Simon Mullan – Counter Balance
4.5-3.6.2017

Just as we understand that those within our instagram bubbles are performing a set of codes, city life beyond galleries, media and academia is made up of performances designed for other bubbles with other codes. The boys performing scooter tricks in the car park. The tension between fun and fear of falling off. The territory marked with low level graffiti. Grime blasted from a front yard. The guy playing 80s rock while driving around Hackney in a pointy, angular, missile shaped Pontiac Firebird, as supersized and as alien as the Topgun era America it came from. Every drive by a moment of urban ecstasy for observer and driver alike. Glimpses of boys buying and selling criminalised substances, displays of ostentatious stealth. That these happenings are not contextualized or documented by the elite doesn’t mean the actors involved are not invested, don’t research, or work hard to cultivate an aesthetic.

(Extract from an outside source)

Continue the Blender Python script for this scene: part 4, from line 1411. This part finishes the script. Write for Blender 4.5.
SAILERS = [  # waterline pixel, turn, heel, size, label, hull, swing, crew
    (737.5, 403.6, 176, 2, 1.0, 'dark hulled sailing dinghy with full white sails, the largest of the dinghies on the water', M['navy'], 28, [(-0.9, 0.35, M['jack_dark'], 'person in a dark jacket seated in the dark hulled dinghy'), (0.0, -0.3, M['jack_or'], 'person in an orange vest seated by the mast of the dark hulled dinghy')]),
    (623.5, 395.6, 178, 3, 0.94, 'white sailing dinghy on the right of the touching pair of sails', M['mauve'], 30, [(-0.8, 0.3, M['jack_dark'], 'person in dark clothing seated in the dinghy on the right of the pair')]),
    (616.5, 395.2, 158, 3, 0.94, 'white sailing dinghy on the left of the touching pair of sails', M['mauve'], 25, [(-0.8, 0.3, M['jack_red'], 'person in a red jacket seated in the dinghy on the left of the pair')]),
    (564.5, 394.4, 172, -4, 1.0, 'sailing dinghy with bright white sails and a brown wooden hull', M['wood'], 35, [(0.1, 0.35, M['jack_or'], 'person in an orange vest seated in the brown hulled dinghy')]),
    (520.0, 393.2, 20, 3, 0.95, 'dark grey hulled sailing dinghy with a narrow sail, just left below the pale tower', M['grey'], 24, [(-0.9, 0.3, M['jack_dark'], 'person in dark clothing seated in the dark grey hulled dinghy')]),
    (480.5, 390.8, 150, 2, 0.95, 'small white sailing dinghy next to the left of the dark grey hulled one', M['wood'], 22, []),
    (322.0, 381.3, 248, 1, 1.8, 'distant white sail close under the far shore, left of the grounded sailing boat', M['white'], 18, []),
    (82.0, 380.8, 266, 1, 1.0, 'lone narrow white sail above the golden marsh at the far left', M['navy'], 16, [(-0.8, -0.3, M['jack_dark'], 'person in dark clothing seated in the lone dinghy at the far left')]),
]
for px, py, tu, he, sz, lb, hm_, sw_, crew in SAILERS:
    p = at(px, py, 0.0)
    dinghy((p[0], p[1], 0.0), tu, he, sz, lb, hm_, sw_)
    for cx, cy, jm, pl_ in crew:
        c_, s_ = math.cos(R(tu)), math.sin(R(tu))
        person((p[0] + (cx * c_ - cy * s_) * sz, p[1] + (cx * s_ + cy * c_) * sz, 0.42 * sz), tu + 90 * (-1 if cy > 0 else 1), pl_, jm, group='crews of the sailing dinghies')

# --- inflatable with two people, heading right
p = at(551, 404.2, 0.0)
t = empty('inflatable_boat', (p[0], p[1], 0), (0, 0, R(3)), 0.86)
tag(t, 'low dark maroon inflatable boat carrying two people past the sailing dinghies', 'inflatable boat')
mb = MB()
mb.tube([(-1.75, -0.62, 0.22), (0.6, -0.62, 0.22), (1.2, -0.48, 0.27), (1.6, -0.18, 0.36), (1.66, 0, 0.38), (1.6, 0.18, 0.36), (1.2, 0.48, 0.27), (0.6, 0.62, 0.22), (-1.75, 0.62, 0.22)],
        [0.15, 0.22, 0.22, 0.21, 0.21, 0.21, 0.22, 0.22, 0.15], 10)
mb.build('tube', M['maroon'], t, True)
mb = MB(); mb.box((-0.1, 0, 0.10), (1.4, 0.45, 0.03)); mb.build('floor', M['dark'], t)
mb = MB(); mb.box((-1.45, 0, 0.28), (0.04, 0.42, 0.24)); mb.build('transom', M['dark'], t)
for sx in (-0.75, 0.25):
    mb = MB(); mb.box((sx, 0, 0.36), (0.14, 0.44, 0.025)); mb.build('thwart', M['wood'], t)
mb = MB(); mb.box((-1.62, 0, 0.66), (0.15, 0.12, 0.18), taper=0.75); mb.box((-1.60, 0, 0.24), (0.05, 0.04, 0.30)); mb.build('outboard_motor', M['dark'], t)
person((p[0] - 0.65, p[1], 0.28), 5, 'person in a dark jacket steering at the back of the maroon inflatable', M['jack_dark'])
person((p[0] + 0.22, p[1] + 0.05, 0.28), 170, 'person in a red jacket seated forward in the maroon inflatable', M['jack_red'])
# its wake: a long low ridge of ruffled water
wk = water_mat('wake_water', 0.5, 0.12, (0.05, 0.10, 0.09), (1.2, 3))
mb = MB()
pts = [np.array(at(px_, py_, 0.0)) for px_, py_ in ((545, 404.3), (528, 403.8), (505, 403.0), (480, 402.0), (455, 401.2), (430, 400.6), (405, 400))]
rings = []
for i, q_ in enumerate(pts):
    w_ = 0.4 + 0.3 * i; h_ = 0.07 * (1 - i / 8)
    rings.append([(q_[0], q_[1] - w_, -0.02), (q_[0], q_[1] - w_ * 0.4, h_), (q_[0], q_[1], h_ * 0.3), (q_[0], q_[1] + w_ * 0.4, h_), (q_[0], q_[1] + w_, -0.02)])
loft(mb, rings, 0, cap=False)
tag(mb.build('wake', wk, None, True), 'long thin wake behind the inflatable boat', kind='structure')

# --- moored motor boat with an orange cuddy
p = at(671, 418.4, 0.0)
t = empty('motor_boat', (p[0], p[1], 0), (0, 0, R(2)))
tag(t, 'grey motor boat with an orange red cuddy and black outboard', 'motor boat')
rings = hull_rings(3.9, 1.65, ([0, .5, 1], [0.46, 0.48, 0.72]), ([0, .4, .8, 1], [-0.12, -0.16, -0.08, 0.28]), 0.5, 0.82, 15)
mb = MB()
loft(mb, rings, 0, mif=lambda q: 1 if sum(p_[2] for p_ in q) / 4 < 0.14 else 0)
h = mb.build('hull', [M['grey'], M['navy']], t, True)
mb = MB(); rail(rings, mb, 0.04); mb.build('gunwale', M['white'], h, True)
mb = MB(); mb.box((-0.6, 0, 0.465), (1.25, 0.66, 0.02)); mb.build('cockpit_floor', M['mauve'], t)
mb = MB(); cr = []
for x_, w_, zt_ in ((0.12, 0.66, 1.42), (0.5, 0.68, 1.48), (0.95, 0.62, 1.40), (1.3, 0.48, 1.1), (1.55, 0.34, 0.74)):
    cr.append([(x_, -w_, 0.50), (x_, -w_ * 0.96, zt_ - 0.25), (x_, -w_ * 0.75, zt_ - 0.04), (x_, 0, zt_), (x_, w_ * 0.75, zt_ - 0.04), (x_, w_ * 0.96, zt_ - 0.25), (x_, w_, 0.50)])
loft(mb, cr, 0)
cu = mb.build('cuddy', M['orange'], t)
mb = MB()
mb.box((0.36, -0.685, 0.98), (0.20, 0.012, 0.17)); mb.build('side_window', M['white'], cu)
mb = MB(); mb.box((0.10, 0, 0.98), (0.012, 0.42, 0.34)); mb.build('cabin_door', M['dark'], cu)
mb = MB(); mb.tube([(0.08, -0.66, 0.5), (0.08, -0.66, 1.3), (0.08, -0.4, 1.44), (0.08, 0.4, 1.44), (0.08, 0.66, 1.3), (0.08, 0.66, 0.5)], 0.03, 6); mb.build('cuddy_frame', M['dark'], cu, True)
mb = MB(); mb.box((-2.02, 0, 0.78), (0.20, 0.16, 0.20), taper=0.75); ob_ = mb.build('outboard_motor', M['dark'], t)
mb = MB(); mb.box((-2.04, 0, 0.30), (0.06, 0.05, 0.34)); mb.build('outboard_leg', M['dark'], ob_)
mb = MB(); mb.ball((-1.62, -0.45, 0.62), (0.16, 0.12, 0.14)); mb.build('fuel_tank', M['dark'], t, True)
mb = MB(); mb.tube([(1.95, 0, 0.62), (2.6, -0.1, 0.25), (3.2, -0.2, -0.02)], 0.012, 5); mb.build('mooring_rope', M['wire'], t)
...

The art of building can be understood as a form of installation, creating the spaces we exist in, the resulting building’s presence amongst the city a source of recognition and status for it’s creators. Sure texts on architecture abound, but the act of building itself should also be compared to craft, that it is never wrapped up in the language of added value; never described as artisanal, nor part of the maker movement is oversight. Maybe building’s dirt and danger happen too close to home? Like artists, builders hate suits and ties, offices and the petty confines of politesse. Unlike artists, society condemns them for these feelings. But in contrast to many of the city’s performers and lost boys, building feels less like a form of madness, less doomed to fail, less like something you feel guilty about not growing out of.